Mr Paysen did, however, acknowledge that the present political and economic situations in the two countries would make things difficult for a while. “It will probably be tough in Indonesia and in the Philippines, we are expecting sales to remain level.”

“In any case, we are not in countries for the politics; we are there for the customers and we believe they are there,” he stressed. “We believe opportunities exist, regardless of the political situations, and there is definitely long-term potential.”

AFTA WILL HAPPEN… EVENTUALLY
Mr Paysen used to be rather critical of any possible delays in the creation of the ASEAN Free Trade Area (AFTA) and had warned that further investments in its Thai factory – which had been set up as the production base for ASEAN – until it was very clear that AFTA would become a reality. This was in the light of Malaysia’s request for a 2-year extension beyond the planned 2003 deadline. However, this year, he has softened his view and even explains that “in Asia, patience is necessary.”

“It is something which Munich [where BMW’s management board is] finds hard to understand and accept sometimes,” he said.

As far as BMW is concerned, the Thai factory will be maintained at its present 10,000 unit annual capacity and supply only to the Thai market. It’s already more than what is necessary, seeing that in 2000, BMW sales in Thailand totalled 2,415 units and that figure included imported models.

“Yes, we have a bit more capacity than we really need for that market, but we made money last year too,” said Mr Paysen. “But it is not something that we consider a burden either.”

“We have the option to purchase more land adjacent to the factory when the time is right for expansion and we are looking at possible collaboration with Indonesia and the Philippines,” explained Karsten Engel, the new head of BMW Thailand.

Mr Paysen is convinced that AFTA will be realised eventually and that if there is any delay, it would not be surprising. “After all, the European Union took 40 years….,” he said.

BMW IN CHINA
Of significant interest is BMW’s growing interest in China, to the extent that it is going to examine the possibility of building its products there. At this time last year, Mr Paysen had given a less optimistic view of BMW’s opportunities in that potentially huge market, citing tough government policies and also expressing scepticism that China’s entry into WTO would make it easier to sell imported cars and that to sell there, they would have to build there. But things have apparently changed in 12 months and he is now more upbeat about doing business there.

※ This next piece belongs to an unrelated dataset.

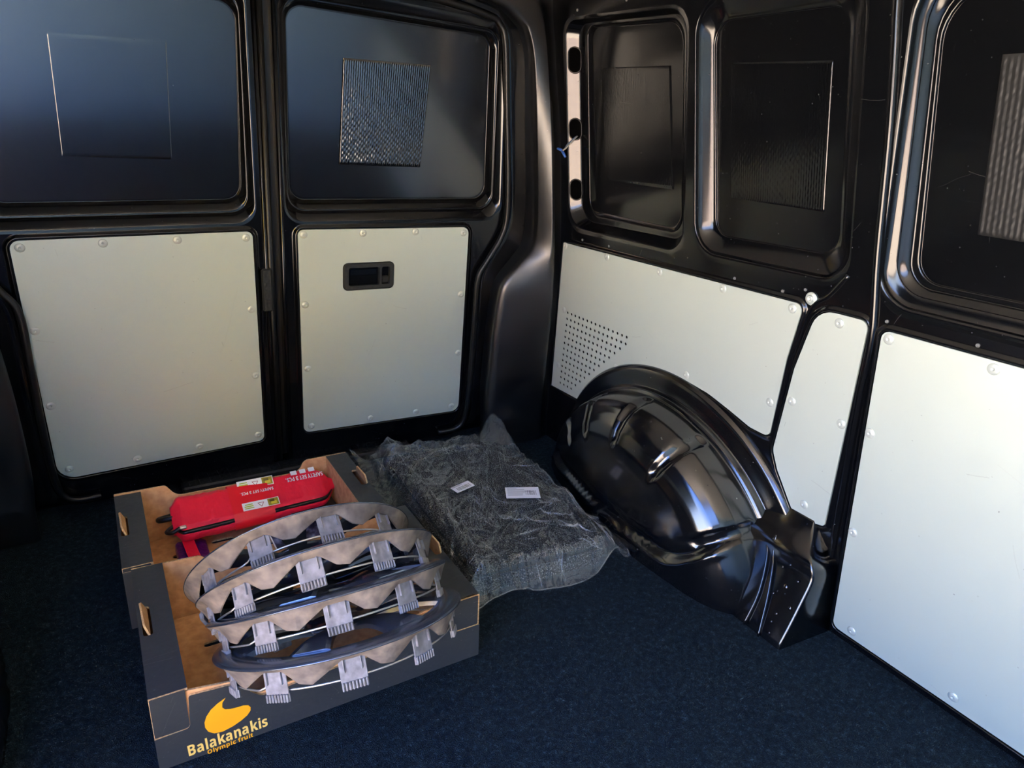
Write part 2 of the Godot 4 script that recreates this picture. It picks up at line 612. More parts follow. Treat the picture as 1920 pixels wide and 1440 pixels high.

“We find that the government is now more flexible and are less insistent on foreign manufacturers starting off with volumes of 100,000 units or more – which obviously does not work for a luxury carmaker like BMW,” he revealed. “So, with this new development, we have teamed up with a local partner to form a joint-venture and are in the process of making an application to the central government to conduct a feasibility study.”

The local partner is believed to be Brilliance China Automotive Holdings. The Hongkong-based holding company, listed on the New York Stock Exchange, owns 51% equity interest in Shenyang JinBei Passenger Vehicle Manufacturing Company Ltd. which makes buses for the China market.

Mr Paysen declined to discuss details of the project, saying that it was too early but said that if approval could be obtained, “we are ready to get started immediately”.

But regardless of the outcome of the feasibility study to make cars in China, BMW will also be expanding its sales and service network there, from the present 20 to 35 outlets. The company is encouraged by the exceptional sales increase last year which saw an almost 100% increase over 1999 sales to 3,797 units. BMW was the top-selling luxury brand with a 24% market share as well.

“Asia is definitely going to grow and although things are not always smooth, BMW has found that its Asia strategy has worked well. We may have made investments in bad times – as when we started in Thailand in the middle of the economic crisis – but the advantage has been that when the markets started picking up, we were ready to meet the demand,” declared Mr Paysen.